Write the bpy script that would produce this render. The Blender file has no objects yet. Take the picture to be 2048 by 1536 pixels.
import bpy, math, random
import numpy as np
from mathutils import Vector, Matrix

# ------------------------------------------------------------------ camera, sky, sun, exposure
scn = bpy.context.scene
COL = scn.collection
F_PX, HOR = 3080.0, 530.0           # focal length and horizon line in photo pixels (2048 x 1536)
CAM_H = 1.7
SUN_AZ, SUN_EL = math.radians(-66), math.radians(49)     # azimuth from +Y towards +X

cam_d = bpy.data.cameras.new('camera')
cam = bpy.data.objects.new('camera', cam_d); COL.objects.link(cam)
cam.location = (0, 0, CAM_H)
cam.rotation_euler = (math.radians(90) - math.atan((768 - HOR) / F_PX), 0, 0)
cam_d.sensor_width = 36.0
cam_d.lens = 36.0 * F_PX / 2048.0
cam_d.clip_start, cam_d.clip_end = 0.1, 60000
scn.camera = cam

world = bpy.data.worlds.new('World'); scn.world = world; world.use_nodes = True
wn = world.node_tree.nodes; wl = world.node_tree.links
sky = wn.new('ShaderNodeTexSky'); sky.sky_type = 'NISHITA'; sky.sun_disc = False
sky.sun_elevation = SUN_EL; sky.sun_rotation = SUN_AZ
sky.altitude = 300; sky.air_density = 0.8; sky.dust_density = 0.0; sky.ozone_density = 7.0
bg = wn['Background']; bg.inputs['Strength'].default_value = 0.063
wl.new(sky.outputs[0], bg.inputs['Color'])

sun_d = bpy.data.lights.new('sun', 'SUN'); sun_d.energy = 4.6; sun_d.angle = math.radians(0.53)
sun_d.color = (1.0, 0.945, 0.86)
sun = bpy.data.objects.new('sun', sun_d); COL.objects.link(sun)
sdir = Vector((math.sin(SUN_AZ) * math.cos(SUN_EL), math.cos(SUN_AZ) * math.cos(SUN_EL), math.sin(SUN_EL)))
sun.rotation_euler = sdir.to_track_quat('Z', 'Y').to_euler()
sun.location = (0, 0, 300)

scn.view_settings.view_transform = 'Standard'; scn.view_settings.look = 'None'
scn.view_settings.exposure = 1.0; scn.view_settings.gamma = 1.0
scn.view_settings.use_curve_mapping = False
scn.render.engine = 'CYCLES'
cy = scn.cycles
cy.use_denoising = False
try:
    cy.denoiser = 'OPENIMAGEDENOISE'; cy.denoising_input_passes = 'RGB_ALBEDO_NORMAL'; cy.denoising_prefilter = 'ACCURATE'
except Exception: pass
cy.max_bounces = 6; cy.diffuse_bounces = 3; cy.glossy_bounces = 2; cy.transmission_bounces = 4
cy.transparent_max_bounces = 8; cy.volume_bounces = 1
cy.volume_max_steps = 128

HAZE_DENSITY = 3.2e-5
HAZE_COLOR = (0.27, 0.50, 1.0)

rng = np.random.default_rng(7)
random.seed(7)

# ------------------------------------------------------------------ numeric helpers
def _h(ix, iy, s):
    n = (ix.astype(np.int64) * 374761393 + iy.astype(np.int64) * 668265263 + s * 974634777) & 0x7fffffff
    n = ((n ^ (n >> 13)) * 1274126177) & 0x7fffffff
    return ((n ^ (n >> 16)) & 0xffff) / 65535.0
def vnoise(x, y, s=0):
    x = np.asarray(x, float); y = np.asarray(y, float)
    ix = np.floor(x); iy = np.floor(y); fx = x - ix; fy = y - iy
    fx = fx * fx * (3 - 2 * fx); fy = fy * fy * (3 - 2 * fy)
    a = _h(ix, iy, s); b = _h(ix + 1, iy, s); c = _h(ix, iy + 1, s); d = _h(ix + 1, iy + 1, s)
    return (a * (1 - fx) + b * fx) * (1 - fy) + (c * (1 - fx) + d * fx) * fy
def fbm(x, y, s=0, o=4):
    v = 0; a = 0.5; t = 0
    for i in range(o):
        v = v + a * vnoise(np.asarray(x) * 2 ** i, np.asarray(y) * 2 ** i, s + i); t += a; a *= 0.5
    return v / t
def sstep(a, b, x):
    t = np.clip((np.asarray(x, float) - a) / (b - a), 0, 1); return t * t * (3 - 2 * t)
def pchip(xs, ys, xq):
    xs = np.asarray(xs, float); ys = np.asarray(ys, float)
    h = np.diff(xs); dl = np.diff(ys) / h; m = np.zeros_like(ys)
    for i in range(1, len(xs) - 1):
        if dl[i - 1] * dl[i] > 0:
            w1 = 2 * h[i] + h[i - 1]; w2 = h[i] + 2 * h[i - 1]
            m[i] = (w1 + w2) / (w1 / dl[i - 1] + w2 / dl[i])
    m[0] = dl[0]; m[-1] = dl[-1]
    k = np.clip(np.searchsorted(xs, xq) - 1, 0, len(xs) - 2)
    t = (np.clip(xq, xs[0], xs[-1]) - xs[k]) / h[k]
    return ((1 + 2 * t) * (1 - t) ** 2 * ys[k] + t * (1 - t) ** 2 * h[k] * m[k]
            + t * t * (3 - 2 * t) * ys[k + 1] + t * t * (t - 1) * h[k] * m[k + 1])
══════
> **What is asked**:
Transcribe the full listing above without leaving anything out.

> **Full answer**:
Write the bpy script that would produce this render. The Blender file has no objects yet. Take the picture to be 2048 by 1536 pixels.
import bpy, math, random
import numpy as np
from mathutils import Vector, Matrix

# ------------------------------------------------------------------ camera, sky, sun, exposure
scn = bpy.context.scene
COL = scn.collection
F_PX, HOR = 3080.0, 530.0           # focal length and horizon line in photo pixels (2048 x 1536)
CAM_H = 1.7
SUN_AZ, SUN_EL = math.radians(-66), math.radians(49)     # azimuth from +Y towards +X

cam_d = bpy.data.cameras.new('camera')
cam = bpy.data.objects.new('camera', cam_d); COL.objects.link(cam)
cam.location = (0, 0, CAM_H)
cam.rotation_euler = (math.radians(90) - math.atan((768 - HOR) / F_PX), 0, 0)
cam_d.sensor_width = 36.0
cam_d.lens = 36.0 * F_PX / 2048.0
cam_d.clip_start, cam_d.clip_end = 0.1, 60000
scn.camera = cam

world = bpy.data.worlds.new('World'); scn.world = world; world.use_nodes = True
wn = world.node_tree.nodes; wl = world.node_tree.links
sky = wn.new('ShaderNodeTexSky'); sky.sky_type = 'NISHITA'; sky.sun_disc = False
sky.sun_elevation = SUN_EL; sky.sun_rotation = SUN_AZ
sky.altitude = 300; sky.air_density = 0.8; sky.dust_density = 0.0; sky.ozone_density = 7.0
bg = wn['Background']; bg.inputs['Strength'].default_value = 0.063
wl.new(sky.outputs[0], bg.inputs['Color'])

sun_d = bpy.data.lights.new('sun', 'SUN'); sun_d.energy = 4.6; sun_d.angle = math.radians(0.53)
sun_d.color = (1.0, 0.945, 0.86)
sun = bpy.data.objects.new('sun', sun_d); COL.objects.link(sun)
sdir = Vector((math.sin(SUN_AZ) * math.cos(SUN_EL), math.cos(SUN_AZ) * math.cos(SUN_EL), math.sin(SUN_EL)))
sun.rotation_euler = sdir.to_track_quat('Z', 'Y').to_euler()
sun.location = (0, 0, 300)

scn.view_settings.view_transform = 'Standard'; scn.view_settings.look = 'None'
scn.view_settings.exposure = 1.0; scn.view_settings.gamma = 1.0
scn.view_settings.use_curve_mapping = False
scn.render.engine = 'CYCLES'
cy = scn.cycles
cy.use_denoising = False
try:
    cy.denoiser = 'OPENIMAGEDENOISE'; cy.denoising_input_passes = 'RGB_ALBEDO_NORMAL'; cy.denoising_prefilter = 'ACCURATE'
except Exception: pass
cy.max_bounces = 6; cy.diffuse_bounces = 3; cy.glossy_bounces = 2; cy.transmission_bounces = 4
cy.transparent_max_bounces = 8; cy.volume_bounces = 1
cy.volume_max_steps = 128

HAZE_DENSITY = 3.2e-5
HAZE_COLOR = (0.27, 0.50, 1.0)

rng = np.random.default_rng(7)
random.seed(7)

# ------------------------------------------------------------------ numeric helpers
def _h(ix, iy, s):
    n = (ix.astype(np.int64) * 374761393 + iy.astype(np.int64) * 668265263 + s * 974634777) & 0x7fffffff
    n = ((n ^ (n >> 13)) * 1274126177) & 0x7fffffff
    return ((n ^ (n >> 16)) & 0xffff) / 65535.0
def vnoise(x, y, s=0):
    x = np.asarray(x, float); y = np.asarray(y, float)
    ix = np.floor(x); iy = np.floor(y); fx = x - ix; fy = y - iy
    fx = fx * fx * (3 - 2 * fx); fy = fy * fy * (3 - 2 * fy)
    a = _h(ix, iy, s); b = _h(ix + 1, iy, s); c = _h(ix, iy + 1, s); d = _h(ix + 1, iy + 1, s)
    return (a * (1 - fx) + b * fx) * (1 - fy) + (c * (1 - fx) + d * fx) * fy
def fbm(x, y, s=0, o=4):
    v = 0; a = 0.5; t = 0
    for i in range(o):
        v = v + a * vnoise(np.asarray(x) * 2 ** i, np.asarray(y) * 2 ** i, s + i); t += a; a *= 0.5
    return v / t
def sstep(a, b, x):
    t = np.clip((np.asarray(x, float) - a) / (b - a), 0, 1); return t * t * (3 - 2 * t)
def pchip(xs, ys, xq):
    xs = np.asarray(xs, float); ys = np.asarray(ys, float)
    h = np.diff(xs); dl = np.diff(ys) / h; m = np.zeros_like(ys)
    for i in range(1, len(xs) - 1):
        if dl[i - 1] * dl[i] > 0:
            w1 = 2 * h[i] + h[i - 1]; w2 = h[i] + 2 * h[i - 1]
            m[i] = (w1 + w2) / (w1 / dl[i - 1] + w2 / dl[i])
    m[0] = dl[0]; m[-1] = dl[-1]
    k = np.clip(np.searchsorted(xs, xq) - 1, 0, len(xs) - 2)
    t = (np.clip(xq, xs[0], xs[-1]) - xs[k]) / h[k]
    return ((1 + 2 * t) * (1 - t) ** 2 * ys[k] + t * (1 - t) ** 2 * h[k] * m[k]
            + t * t * (3 - 2 * t) * ys[k + 1] + t * t * (t - 1) * h[k] * m[k + 1])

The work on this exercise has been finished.